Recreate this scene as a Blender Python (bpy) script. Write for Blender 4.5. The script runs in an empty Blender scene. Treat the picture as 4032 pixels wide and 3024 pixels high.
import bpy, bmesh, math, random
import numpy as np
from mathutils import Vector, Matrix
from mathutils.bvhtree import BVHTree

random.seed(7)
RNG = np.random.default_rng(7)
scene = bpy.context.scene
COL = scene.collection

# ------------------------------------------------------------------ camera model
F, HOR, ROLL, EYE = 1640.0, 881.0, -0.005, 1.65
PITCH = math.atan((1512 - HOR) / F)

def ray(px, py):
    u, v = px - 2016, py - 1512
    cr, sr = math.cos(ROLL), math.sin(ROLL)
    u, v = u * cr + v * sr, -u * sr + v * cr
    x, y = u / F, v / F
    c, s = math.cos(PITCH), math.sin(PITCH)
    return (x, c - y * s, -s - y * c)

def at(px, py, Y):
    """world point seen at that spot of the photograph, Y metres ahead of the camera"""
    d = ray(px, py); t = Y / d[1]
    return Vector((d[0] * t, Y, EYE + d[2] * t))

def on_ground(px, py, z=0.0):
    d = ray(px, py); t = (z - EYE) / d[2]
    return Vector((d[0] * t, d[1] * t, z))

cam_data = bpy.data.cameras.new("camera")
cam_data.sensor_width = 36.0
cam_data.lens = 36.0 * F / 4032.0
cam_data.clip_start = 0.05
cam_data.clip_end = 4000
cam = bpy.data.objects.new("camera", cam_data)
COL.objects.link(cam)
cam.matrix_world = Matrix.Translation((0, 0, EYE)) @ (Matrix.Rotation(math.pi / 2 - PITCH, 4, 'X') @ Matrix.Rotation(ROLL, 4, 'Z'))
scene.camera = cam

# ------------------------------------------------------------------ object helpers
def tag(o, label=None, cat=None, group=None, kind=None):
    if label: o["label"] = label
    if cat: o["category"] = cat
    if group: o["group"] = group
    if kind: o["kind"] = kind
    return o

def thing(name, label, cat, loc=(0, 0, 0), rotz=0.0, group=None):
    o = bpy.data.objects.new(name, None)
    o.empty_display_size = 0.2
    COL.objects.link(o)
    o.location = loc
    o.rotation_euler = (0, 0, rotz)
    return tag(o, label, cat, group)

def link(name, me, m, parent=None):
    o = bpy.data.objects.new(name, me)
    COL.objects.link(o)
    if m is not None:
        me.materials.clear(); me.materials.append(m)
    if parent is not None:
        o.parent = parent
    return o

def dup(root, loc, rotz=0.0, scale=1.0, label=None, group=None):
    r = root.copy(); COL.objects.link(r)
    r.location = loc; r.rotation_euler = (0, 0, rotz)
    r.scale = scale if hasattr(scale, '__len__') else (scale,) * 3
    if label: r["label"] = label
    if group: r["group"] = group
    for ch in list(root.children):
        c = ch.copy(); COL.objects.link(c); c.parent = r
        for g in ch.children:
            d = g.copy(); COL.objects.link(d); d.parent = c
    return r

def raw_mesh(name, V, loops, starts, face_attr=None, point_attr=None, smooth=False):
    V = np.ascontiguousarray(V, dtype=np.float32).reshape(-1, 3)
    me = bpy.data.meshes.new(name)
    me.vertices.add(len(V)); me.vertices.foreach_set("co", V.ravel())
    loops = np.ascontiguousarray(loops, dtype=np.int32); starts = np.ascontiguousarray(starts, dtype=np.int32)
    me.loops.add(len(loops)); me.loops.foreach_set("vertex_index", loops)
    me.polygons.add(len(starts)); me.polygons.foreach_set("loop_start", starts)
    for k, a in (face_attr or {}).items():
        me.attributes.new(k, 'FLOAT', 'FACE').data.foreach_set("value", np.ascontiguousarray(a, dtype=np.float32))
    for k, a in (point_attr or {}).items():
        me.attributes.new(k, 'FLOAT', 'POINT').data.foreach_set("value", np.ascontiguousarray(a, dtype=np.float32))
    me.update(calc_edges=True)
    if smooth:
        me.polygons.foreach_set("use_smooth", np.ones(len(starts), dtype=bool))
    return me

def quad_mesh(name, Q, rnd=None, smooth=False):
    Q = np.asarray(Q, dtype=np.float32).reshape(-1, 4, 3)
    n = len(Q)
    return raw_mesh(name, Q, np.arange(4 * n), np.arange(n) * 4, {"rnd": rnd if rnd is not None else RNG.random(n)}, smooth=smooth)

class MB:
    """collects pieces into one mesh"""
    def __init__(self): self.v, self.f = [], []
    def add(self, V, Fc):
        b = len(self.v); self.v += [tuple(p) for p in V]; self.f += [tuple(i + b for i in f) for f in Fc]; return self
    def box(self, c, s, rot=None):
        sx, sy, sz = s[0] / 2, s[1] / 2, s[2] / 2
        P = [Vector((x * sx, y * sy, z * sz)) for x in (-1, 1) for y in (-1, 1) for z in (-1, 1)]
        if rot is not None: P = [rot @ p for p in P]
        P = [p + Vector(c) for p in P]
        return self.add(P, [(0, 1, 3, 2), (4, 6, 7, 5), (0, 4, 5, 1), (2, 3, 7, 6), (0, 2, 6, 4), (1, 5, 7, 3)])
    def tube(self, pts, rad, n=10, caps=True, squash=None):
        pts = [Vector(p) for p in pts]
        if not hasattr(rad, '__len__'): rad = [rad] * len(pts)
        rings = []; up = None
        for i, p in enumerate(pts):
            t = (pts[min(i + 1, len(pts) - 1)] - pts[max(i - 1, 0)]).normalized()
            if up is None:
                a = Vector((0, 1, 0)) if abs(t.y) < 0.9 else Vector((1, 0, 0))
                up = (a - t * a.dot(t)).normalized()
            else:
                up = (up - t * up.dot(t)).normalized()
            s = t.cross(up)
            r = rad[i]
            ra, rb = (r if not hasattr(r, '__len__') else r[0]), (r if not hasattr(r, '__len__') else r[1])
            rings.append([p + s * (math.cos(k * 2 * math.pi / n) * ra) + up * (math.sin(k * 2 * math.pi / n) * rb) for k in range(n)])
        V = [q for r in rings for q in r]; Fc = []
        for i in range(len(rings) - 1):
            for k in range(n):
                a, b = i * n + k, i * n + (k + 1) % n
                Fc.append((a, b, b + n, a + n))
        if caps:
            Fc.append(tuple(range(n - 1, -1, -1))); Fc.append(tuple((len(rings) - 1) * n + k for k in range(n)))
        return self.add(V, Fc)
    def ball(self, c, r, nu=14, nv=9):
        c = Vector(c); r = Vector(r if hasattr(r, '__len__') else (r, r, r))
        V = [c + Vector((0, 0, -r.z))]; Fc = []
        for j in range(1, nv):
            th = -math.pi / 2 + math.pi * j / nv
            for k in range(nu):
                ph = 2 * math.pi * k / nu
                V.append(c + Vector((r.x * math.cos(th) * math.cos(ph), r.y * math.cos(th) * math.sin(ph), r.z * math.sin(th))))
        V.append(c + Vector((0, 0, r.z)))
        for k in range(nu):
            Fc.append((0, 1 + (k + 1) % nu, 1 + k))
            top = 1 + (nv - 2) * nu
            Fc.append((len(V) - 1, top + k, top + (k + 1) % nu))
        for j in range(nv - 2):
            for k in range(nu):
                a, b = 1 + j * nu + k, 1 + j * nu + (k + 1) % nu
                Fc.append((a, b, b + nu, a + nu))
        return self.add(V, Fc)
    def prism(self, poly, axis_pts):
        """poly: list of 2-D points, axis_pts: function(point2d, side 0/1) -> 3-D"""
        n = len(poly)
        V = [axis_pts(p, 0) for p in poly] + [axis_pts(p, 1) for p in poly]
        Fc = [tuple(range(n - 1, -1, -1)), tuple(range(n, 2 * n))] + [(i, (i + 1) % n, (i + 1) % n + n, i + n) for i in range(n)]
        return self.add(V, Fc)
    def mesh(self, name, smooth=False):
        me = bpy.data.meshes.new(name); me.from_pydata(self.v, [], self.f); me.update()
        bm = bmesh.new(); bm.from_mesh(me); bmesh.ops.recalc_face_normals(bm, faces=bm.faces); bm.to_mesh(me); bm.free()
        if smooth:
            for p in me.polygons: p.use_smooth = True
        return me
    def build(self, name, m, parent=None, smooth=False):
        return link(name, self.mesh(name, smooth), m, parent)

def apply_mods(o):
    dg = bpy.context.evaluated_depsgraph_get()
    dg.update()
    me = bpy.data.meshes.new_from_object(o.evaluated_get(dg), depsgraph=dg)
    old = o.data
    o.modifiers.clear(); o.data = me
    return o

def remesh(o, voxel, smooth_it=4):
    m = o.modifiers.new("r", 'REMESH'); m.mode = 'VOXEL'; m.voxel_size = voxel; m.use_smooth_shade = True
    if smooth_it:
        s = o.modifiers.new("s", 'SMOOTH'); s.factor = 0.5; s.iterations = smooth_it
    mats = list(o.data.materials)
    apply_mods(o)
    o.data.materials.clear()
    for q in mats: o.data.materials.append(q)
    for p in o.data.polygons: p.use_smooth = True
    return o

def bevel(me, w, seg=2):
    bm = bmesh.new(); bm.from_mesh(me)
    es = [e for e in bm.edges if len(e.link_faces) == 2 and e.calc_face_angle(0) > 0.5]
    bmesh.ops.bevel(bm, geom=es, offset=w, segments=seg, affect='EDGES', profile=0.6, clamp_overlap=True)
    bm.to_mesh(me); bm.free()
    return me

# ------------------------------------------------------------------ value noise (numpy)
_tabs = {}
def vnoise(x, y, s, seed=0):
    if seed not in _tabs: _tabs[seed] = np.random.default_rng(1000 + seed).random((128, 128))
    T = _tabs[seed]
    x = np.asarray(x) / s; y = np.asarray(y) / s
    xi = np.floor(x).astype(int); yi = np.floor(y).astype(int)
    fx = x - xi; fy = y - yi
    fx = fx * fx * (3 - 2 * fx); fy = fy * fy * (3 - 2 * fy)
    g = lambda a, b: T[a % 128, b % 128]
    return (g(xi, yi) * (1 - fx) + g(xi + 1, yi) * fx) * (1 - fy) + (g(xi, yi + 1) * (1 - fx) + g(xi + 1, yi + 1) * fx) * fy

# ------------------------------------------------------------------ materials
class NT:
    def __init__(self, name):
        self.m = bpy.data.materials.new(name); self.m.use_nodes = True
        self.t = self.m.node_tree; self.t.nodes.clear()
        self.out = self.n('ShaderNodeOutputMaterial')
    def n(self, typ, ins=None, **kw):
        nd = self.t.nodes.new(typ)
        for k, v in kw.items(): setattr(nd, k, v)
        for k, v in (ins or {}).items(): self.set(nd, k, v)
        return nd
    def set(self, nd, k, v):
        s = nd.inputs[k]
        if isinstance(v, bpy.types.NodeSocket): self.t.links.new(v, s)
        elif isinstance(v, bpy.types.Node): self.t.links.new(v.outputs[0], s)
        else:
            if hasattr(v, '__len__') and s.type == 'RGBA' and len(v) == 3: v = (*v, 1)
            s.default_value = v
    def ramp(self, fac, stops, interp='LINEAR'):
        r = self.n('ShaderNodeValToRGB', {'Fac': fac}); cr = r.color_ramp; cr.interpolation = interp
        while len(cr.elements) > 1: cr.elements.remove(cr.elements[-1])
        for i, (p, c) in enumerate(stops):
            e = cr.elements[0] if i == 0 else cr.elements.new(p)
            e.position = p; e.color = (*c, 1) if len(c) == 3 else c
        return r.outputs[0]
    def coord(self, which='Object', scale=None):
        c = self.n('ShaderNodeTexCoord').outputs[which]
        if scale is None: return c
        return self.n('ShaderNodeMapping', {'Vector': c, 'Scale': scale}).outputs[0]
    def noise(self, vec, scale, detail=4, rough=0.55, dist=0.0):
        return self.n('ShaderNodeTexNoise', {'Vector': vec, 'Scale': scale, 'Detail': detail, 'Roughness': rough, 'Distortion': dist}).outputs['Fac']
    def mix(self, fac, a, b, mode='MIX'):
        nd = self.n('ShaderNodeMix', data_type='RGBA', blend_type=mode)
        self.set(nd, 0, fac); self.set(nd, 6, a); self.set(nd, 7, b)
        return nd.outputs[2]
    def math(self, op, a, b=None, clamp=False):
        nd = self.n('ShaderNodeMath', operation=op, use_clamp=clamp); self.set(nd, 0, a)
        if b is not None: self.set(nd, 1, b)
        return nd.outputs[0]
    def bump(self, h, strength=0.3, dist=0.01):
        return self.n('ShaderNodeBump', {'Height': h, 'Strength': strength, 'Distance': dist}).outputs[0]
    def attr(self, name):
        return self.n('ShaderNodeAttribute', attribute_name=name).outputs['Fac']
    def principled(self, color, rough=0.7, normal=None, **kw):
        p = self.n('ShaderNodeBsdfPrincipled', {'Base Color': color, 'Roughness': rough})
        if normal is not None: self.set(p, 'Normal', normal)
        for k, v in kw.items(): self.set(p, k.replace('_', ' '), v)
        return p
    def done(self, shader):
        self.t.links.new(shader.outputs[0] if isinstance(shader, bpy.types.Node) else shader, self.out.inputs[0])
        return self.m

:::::

▶ [Exercise requirements] Print, please, the lines above from the very first through the one that holds "COL = scene.collection", both included, word for word and with nothing else.

▶ [Answer for the task]
Recreate this scene as a Blender Python (bpy) script. Write for Blender 4.5. The script runs in an empty Blender scene. Treat the picture as 4032 pixels wide and 3024 pixels high.
import bpy, bmesh, math, random
import numpy as np
from mathutils import Vector, Matrix
from mathutils.bvhtree import BVHTree

random.seed(7)
RNG = np.random.default_rng(7)
scene = bpy.context.scene
COL = scene.collection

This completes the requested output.